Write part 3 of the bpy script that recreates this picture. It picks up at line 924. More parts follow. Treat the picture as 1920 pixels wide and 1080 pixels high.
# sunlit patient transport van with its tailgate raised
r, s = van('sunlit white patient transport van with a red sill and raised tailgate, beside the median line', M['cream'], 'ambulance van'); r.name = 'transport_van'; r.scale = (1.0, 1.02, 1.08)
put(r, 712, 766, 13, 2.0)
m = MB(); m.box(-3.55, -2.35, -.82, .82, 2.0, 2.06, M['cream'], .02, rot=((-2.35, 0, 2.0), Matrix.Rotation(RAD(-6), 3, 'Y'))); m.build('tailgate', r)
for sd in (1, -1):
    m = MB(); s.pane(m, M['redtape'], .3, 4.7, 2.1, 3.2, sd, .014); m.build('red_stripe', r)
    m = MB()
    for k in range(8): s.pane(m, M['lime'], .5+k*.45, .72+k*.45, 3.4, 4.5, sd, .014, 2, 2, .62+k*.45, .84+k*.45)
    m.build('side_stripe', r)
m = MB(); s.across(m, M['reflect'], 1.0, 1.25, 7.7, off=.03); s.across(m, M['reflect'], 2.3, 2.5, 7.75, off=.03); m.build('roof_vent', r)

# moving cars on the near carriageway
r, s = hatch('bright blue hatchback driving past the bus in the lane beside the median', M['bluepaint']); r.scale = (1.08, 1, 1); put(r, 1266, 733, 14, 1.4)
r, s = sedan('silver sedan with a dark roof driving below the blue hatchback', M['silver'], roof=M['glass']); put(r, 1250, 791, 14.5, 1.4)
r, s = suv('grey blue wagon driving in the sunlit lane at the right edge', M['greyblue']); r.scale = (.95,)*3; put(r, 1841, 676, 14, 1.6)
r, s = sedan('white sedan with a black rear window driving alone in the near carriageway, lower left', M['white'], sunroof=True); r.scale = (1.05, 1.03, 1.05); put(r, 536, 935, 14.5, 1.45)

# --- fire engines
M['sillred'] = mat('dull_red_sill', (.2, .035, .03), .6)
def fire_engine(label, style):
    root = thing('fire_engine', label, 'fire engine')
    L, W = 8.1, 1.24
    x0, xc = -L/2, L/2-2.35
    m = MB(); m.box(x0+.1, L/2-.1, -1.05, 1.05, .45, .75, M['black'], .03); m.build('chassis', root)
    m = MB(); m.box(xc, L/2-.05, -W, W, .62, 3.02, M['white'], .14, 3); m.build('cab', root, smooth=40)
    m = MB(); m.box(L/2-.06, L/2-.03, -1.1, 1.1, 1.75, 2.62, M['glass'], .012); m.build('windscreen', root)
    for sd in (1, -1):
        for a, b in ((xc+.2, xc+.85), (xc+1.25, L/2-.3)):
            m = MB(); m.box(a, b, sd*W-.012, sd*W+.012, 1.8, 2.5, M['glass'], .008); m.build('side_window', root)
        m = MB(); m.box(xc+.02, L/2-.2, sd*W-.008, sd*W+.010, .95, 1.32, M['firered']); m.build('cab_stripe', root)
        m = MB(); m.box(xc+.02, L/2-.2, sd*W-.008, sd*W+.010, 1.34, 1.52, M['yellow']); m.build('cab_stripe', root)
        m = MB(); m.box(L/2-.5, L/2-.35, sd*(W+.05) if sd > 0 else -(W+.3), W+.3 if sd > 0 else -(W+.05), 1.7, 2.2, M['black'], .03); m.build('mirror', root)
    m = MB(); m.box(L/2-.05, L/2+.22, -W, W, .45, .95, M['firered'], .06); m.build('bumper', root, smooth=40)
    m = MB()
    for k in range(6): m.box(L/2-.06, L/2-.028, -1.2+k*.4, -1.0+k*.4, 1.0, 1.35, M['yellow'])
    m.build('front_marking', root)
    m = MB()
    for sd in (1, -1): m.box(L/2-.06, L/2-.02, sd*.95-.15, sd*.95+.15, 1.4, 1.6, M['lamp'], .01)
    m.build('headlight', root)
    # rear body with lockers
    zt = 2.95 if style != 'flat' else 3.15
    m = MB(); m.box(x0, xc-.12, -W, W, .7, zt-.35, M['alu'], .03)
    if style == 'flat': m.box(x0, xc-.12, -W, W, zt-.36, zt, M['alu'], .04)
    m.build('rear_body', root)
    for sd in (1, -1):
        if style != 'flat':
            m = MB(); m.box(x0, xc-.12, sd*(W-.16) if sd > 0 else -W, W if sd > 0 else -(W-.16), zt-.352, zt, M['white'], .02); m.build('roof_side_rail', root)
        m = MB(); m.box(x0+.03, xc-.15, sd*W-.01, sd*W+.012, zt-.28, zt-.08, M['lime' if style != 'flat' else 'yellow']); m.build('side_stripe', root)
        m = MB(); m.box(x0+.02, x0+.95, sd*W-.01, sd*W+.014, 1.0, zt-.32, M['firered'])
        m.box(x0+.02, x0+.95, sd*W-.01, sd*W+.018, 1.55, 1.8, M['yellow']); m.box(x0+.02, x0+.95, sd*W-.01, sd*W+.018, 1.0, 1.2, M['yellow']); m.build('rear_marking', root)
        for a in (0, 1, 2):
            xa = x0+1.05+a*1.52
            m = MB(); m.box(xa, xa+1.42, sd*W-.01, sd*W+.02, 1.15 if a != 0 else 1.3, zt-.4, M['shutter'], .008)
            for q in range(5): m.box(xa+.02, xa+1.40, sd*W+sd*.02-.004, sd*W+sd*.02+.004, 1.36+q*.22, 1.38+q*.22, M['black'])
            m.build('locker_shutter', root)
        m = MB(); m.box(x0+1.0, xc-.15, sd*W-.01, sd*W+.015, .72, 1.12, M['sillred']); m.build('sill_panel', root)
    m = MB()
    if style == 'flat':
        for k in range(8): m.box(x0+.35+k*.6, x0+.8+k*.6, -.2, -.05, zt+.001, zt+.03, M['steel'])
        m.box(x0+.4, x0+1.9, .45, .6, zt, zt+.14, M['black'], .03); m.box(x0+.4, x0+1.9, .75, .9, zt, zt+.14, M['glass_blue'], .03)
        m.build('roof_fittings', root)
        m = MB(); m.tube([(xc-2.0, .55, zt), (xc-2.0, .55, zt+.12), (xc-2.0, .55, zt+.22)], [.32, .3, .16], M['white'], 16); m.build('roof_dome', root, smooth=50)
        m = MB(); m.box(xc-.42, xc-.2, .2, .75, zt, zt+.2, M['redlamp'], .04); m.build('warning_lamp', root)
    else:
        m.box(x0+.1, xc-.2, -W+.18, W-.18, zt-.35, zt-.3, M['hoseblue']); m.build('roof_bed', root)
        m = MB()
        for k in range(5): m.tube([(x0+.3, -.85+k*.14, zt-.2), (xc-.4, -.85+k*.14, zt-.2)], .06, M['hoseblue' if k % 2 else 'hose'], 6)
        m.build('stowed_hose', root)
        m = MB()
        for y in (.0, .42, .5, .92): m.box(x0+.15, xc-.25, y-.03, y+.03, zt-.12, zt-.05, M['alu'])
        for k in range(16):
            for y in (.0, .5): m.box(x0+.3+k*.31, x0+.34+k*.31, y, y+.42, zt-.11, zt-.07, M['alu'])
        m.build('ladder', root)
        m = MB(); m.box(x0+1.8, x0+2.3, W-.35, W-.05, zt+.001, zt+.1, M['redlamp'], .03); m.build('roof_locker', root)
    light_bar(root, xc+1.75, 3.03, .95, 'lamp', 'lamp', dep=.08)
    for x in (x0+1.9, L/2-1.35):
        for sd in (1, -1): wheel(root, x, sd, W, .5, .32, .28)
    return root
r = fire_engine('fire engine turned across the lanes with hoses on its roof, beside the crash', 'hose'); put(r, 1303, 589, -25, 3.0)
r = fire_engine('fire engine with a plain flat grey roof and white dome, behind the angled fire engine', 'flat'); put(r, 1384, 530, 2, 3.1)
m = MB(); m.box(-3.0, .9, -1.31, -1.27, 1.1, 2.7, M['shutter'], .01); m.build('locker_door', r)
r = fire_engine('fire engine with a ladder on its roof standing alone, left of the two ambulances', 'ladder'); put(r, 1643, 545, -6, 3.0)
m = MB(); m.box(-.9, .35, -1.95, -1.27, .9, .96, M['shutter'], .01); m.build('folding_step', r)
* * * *
## What to work on:
Restate the listing exactly, starting at its first line and ending at the line where "m = MB(); s.across(m, M['reflect'], 1.0, 1.25, 7.7, off=.03);" occurs; include both and no other lines.

## Answer in full:
Write part 3 of the bpy script that recreates this picture. It picks up at line 924. More parts follow. Treat the picture as 1920 pixels wide and 1080 pixels high.
# sunlit patient transport van with its tailgate raised
r, s = van('sunlit white patient transport van with a red sill and raised tailgate, beside the median line', M['cream'], 'ambulance van'); r.name = 'transport_van'; r.scale = (1.0, 1.02, 1.08)
put(r, 712, 766, 13, 2.0)
m = MB(); m.box(-3.55, -2.35, -.82, .82, 2.0, 2.06, M['cream'], .02, rot=((-2.35, 0, 2.0), Matrix.Rotation(RAD(-6), 3, 'Y'))); m.build('tailgate', r)
for sd in (1, -1):
    m = MB(); s.pane(m, M['redtape'], .3, 4.7, 2.1, 3.2, sd, .014); m.build('red_stripe', r)
    m = MB()
    for k in range(8): s.pane(m, M['lime'], .5+k*.45, .72+k*.45, 3.4, 4.5, sd, .014, 2, 2, .62+k*.45, .84+k*.45)
    m.build('side_stripe', r)
m = MB(); s.across(m, M['reflect'], 1.0, 1.25, 7.7, off=.03); s.across(m, M['reflect'], 2.3, 2.5, 7.75, off=.03); m.build('roof_vent', r)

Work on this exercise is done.